The European Commission updated its Frequently Asked Questions pages that cover its Russia sanctions regime. The new sections relate to imports and purchase of goods, sale of securities, execution of prior contracts and export-related restrictions. Under the contracts FAQs, the commission addresses what is a contract, whether framework contracts are considered as contracts that benefit from the prior contracts exception to the sanctions regime, and what is an ancillary contract, among other things. The securities FAQs cover whether the sanctions apply to transferable securities issued by private companies and whether the sanctions cover the sale of transferable securities to non-Russian entities that are owned by a Russian national, among other scenarios.
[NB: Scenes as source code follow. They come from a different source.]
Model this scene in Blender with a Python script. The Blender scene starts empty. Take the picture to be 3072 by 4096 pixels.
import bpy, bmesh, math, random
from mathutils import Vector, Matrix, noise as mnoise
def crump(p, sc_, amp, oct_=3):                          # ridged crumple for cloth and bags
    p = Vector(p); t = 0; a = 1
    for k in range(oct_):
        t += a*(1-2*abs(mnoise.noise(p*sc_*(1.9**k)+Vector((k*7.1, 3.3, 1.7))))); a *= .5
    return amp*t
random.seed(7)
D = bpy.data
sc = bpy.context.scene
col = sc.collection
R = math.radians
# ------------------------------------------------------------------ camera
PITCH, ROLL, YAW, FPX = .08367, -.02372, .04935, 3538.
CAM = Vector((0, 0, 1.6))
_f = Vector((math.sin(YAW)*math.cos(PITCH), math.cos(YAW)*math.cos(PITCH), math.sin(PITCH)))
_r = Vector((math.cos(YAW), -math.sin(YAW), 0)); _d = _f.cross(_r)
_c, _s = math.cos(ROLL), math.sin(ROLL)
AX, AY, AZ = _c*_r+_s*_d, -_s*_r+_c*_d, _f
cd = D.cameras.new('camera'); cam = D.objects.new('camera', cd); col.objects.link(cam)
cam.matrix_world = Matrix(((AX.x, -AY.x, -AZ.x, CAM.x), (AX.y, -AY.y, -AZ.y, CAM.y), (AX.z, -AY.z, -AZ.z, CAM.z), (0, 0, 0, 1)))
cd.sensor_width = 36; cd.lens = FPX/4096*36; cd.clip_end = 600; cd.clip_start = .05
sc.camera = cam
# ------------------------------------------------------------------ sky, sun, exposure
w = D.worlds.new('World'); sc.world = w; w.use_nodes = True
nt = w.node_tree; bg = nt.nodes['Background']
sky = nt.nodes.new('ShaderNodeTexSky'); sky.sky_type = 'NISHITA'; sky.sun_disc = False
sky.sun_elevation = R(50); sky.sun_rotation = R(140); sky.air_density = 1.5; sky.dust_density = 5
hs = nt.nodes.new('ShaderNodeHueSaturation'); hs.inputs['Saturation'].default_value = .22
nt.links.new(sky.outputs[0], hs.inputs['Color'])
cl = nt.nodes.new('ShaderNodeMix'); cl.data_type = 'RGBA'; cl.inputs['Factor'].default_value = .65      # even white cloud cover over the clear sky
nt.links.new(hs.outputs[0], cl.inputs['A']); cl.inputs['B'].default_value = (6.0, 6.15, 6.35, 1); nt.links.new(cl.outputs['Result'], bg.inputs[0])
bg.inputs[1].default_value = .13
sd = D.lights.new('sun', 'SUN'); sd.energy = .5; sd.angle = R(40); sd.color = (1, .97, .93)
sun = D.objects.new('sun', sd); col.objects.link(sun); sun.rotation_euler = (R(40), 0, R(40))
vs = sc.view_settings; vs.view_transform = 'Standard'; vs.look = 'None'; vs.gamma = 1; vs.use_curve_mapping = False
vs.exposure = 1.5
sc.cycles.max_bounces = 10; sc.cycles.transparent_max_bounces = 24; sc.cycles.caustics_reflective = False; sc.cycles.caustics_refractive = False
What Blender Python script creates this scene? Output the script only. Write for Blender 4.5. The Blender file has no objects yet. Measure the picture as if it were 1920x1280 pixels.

The U.K. amended or corrected a number of entries under several of its sanctions regimes. Under the Syria sanctions list, the Office of Financial Sanctions Implementation amended the entries for Fares Chehabi, president of the Aleppo Chamber of Industry; Khodr Ali Taher, director of Ella Towers; and the Syrian Petroleum Company. OFSI then corrected the entry for Adnan Slakho, former minister for industry. Under the Libya sanctions list, OFSI amended the entry for Khalifa Ghwell, defense minister of the General National Congress. Under the Iran (Human Rights) sanctions list, OFSI amended seven entries. This listings for Ali Khalili, Ali-Akbar Yasaghi, Gholam-Hossein Mohseni-Ejei, Mortez Tamaddon, Mostafa Bozorgnia, Moussa Khalilollahi and Toraj Kazemi were updated, and all of the individuals remain subject to an asset freeze. Four entries under the Chemical Weapons sanctions regime were amended: the agency updated the listings for Vladimir Stephanovich Alexseyev, first deputy head of the GRU, Russia's military intelligence agency; Vladimir Mikhailovich Bogdanov, former director of the Criminalistics Institute and head of the FSB (Federal Security Service) Special Technology Center; Kirill Vasilyev, director of the Criminalistics Institute at the FSB; and Alexei Semenovich Sedov, head of the FSB 2nd Service. All are believed to have been involved in the poisoning of Russian opposition leader Alexey Navalny.
The U.K. in two June 16 notices added entries to its sanctions regimes on Russia and Myanmar. Under the Russia sanctions list, the Office of Financial Sanctions Implementation sanctioned 12 people and corrected one entry. Under the Myanmar sanctions list, OFSI added six entries.
Sanctions regimes over the last 20 years have become broader and more comprehensive, which has created unintended consequences for industry and “ordinary people,” said Erica Moret, a senior researcher at the Geneva Graduate Institute, speaking during a June 16 virtual conference hosted by the Center for a New American Security. She said countries should look to narrow their sanctions measures and provide clear exemptions or risk further over-compliance.